Molti editori negli ultimi anni hanno tentato, con scarsi risultati, in realtà, di utilizzare l’intelligenza artificiale per ridurre il costo del lavoro giornalistico, cercando di sostituire gli uomini con le macchine. Sembrava per molti un sogno, chiedere ad un computer, senza pretese di feriali, domenicali, contradditorio, di raccontare fatti, notizie, sempre disponibili ad adattare le proprie opinioni a quello dell’editore. Questi editori hanno investito sostanzialmente trasferendo risorse economiche, ma soprattutto dati ed informazioni alle grandi piattaforme che gestiscono i sistemi di intelligenza artificiale. I ritorni sono stati pessimi nel breve periodo; per il lungo periodo, se questo è l’approccio, non c’è bisogno di intelligenza, neanche artificiale, per comprendere quale sarà la china.
A questo si è aggiunta la legge 23 settembre 2025, n. 132 in materia di intelligenza artificiale che contiene due norme che hanno rilevanza diretta per il settore dell’editoria e dell’informazione, introducendo principi e obblighi che dovrebbero incidere sul modo in cui i contenuti vengono prodotti, diffusi e tutelati. L’articolo 4 stabilisce che chi utilizza strumenti di IA per produrre o diffondere notizie deve garantire la veridicità, la tracciabilità e la trasparenza dei contenuti. In termini pratici, questo significa che i giornali dovranno dichiarare quando un testo, un’immagine o un video sono stati generati — anche solo in parte — con sistemi di intelligenza artificiale. Si tratta di un principio di responsabilità che riporta al centro la figura del giornalista e dell’editore, chiamati a rendere riconoscibile la differenza tra il lavoro umano e la produzione automatica. Le imprese editoriali dovranno quindi dotarsi di procedure interne e di archivi informatici che documentino le fonti, gli strumenti utilizzati e le modalità di creazione dei contenuti, nel pieno rispetto del Regolamento (UE) 2016/679 (GDPR) e del Codice della Privacy.

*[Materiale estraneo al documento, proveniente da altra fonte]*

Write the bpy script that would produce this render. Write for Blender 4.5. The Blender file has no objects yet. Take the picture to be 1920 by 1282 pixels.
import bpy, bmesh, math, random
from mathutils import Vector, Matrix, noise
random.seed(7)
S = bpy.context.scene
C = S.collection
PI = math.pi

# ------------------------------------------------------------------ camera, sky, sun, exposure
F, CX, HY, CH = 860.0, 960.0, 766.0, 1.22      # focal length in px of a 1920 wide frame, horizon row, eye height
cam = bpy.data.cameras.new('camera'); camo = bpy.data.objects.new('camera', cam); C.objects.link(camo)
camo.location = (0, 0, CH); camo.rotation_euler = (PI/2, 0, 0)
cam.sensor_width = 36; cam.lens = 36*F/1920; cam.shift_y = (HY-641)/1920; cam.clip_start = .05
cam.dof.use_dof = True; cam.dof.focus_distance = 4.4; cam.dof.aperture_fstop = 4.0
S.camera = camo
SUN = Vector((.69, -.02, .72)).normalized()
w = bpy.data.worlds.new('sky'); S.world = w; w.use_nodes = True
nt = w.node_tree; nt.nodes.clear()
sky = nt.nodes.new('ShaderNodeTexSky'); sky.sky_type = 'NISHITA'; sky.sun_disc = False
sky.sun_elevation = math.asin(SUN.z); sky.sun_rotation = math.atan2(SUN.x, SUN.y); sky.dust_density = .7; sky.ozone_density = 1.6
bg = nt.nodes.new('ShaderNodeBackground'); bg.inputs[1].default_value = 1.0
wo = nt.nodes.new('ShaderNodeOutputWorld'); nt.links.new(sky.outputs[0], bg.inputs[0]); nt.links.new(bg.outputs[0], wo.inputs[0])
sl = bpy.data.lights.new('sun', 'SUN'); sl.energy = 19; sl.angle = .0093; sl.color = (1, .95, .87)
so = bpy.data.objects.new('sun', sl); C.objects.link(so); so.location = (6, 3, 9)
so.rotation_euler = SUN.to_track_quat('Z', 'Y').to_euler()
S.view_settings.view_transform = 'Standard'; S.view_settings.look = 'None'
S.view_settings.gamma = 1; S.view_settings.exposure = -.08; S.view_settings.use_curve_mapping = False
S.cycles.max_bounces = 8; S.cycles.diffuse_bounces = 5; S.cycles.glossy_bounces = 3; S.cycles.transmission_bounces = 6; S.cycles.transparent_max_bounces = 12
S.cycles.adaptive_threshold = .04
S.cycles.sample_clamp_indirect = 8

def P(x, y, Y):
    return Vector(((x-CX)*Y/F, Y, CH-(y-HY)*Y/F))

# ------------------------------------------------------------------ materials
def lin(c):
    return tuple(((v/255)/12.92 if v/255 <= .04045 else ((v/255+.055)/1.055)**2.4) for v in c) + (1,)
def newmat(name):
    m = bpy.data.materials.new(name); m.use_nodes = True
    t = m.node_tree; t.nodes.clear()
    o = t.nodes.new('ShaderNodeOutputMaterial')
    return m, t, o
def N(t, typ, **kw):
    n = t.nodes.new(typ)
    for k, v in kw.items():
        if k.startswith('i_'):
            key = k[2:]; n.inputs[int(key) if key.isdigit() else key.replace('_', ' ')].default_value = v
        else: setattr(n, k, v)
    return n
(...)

L’articolo 25 affronta invece una questione decisiva per il futuro del lavoro creativo: la titolarità delle opere prodotte con il contributo dell’IA. La norma chiarisce che solo le opere che contengono un apporto umano riconoscibile possono beneficiare della tutela del diritto d’autore. In altri termini per i contenuti generati dall’intelligenza artificiale gli editori non hanno nessuna tutela. Come è normale che sia, d’altronde.
Probabilmente è arrivato il momento in cui a quella artificiale si affianchi non dico l’intelligenza, ma almeno il buon senso.